→ **Data section**:
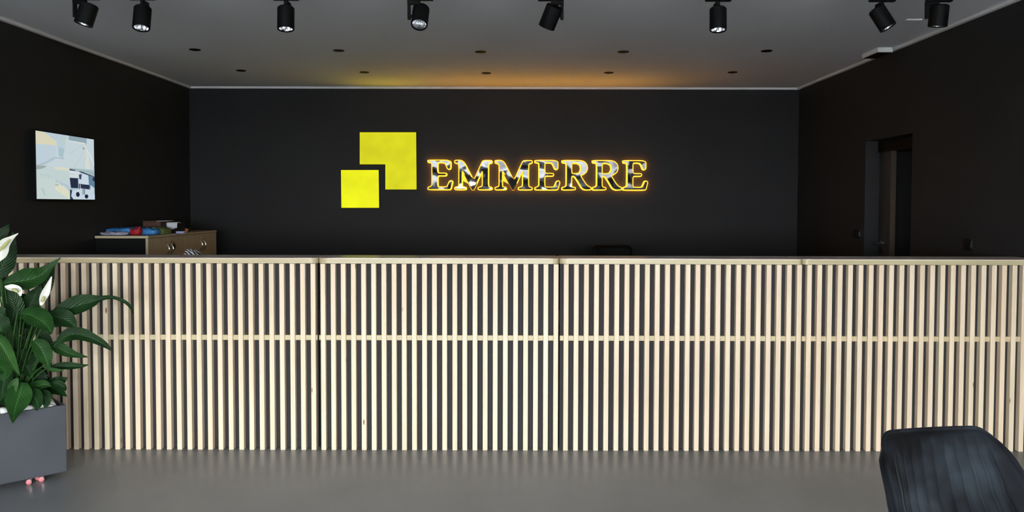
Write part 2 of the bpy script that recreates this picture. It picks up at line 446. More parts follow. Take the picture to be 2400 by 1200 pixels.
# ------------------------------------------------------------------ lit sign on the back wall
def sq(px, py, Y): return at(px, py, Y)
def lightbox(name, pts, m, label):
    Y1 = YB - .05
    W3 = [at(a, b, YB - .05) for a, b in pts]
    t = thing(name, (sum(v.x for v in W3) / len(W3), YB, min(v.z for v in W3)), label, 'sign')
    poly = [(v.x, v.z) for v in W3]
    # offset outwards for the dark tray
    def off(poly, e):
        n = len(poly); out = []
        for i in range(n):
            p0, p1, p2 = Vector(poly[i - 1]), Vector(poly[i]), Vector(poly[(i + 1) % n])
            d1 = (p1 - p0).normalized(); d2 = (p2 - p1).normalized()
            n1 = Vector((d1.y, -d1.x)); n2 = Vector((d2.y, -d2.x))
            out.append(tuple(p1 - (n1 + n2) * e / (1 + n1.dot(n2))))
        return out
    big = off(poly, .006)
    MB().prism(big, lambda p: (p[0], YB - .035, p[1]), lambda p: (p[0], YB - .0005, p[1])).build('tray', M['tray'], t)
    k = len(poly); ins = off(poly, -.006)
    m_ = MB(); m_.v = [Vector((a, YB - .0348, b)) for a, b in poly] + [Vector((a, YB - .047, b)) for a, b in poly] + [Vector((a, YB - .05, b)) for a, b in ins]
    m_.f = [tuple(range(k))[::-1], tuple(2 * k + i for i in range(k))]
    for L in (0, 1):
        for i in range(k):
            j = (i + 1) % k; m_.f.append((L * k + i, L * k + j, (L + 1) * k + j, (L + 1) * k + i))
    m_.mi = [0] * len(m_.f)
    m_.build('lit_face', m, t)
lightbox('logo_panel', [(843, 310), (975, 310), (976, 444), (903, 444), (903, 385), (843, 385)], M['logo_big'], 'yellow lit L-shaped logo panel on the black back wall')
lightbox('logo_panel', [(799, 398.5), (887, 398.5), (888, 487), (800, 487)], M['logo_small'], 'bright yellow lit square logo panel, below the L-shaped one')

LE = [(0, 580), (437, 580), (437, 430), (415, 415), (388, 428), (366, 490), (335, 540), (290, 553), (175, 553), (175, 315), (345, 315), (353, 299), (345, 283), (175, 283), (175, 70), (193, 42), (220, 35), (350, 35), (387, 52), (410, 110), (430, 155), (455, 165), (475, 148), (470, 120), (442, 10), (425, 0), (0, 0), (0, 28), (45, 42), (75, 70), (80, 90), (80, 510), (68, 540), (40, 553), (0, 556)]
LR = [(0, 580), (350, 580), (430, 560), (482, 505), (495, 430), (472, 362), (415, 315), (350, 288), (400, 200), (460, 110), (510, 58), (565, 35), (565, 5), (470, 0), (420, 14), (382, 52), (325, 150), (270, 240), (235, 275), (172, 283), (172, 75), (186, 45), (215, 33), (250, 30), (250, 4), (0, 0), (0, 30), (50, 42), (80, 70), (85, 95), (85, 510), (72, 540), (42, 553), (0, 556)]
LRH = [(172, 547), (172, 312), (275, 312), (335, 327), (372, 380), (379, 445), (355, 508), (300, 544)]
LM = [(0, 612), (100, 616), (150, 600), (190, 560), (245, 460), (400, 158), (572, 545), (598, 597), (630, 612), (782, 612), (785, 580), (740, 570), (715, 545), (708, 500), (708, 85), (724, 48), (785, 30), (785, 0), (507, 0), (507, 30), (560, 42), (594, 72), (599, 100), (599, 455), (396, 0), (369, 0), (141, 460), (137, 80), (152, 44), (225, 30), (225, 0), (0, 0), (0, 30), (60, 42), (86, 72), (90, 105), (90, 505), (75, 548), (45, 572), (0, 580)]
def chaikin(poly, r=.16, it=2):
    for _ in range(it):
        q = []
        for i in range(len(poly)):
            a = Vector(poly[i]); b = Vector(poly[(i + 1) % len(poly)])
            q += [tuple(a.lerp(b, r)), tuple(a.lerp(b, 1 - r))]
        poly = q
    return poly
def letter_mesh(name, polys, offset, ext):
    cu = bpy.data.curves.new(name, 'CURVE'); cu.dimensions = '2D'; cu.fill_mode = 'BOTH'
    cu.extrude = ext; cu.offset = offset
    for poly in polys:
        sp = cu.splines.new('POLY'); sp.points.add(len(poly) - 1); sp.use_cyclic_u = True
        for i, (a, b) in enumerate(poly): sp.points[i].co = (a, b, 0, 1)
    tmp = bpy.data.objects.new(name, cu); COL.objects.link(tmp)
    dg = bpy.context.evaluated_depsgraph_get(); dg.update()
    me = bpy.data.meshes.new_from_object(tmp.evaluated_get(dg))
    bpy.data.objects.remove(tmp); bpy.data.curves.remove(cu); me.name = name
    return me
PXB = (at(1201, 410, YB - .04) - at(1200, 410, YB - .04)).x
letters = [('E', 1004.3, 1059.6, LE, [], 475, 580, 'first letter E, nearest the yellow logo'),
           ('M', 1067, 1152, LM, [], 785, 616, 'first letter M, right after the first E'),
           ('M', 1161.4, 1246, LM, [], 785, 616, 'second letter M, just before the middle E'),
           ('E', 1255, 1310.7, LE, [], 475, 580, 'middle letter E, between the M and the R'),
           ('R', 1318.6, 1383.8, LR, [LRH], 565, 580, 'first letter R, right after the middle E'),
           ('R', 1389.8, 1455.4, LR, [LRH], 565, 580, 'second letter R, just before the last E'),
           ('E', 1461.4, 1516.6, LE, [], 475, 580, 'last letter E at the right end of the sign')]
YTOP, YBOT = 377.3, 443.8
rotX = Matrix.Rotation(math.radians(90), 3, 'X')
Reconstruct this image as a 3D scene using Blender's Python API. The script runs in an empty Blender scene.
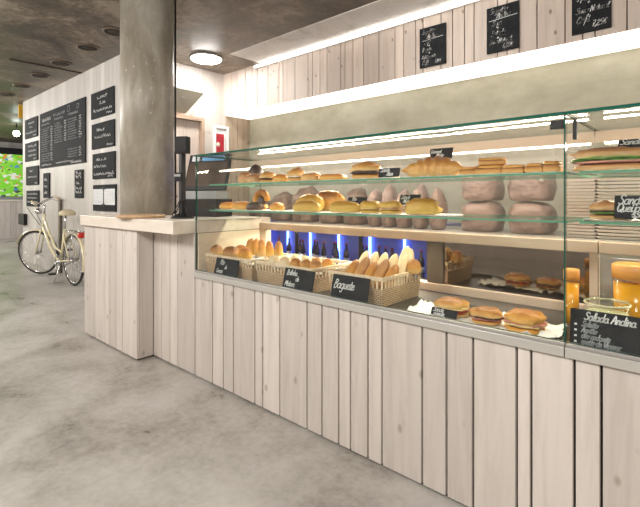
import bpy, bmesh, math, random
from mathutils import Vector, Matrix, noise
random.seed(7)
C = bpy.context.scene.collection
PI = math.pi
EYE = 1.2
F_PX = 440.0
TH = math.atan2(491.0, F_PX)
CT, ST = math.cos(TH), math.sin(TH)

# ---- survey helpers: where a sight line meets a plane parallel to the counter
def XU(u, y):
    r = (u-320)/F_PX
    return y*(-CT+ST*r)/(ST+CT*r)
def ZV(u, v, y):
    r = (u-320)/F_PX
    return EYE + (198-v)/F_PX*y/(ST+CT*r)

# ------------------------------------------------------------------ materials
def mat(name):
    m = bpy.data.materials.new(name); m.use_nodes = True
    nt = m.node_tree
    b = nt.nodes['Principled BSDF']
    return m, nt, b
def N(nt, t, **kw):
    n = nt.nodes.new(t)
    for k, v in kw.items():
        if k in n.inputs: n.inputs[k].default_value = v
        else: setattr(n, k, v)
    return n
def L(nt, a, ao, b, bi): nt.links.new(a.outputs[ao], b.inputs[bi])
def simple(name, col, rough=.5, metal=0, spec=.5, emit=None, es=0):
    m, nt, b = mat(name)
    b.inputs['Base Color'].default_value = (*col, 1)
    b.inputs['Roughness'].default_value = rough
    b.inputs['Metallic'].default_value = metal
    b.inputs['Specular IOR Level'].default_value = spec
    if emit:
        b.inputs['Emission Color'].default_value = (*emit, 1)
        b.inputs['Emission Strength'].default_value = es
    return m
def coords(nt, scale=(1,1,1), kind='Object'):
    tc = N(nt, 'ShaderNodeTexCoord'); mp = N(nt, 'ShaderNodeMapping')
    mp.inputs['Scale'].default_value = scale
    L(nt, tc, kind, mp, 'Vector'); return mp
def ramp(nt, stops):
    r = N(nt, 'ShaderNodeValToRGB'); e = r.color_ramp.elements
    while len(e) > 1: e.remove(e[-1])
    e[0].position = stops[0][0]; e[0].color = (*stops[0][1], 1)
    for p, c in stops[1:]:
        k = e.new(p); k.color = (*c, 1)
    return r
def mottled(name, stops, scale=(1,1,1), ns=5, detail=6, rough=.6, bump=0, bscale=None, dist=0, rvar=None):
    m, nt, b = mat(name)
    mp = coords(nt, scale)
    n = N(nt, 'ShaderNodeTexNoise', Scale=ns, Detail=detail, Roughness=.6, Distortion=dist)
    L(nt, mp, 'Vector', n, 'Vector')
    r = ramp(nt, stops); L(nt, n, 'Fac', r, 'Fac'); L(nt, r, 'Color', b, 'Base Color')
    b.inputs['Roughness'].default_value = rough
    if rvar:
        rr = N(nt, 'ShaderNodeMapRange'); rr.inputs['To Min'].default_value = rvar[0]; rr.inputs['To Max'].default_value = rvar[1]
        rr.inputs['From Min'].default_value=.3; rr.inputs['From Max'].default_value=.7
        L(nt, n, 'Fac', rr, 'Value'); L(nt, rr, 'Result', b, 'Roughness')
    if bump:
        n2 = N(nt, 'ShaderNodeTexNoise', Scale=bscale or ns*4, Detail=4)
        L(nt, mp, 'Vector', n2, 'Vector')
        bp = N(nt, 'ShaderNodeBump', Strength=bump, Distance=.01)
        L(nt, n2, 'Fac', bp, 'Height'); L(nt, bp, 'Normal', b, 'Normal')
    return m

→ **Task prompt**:
Print exactly the lines from the line containing "Reconstruct this image" through the line containing "CT, ST = math.cos(TH), math.sin(TH)", and omit any picture found among them.

→ **Exercise response**:
Reconstruct this image as a 3D scene using Blender's Python API. The script runs in an empty Blender scene.
import bpy, bmesh, math, random
from mathutils import Vector, Matrix, noise
random.seed(7)
C = bpy.context.scene.collection
PI = math.pi
EYE = 1.2
F_PX = 440.0
TH = math.atan2(491.0, F_PX)
CT, ST = math.cos(TH), math.sin(TH)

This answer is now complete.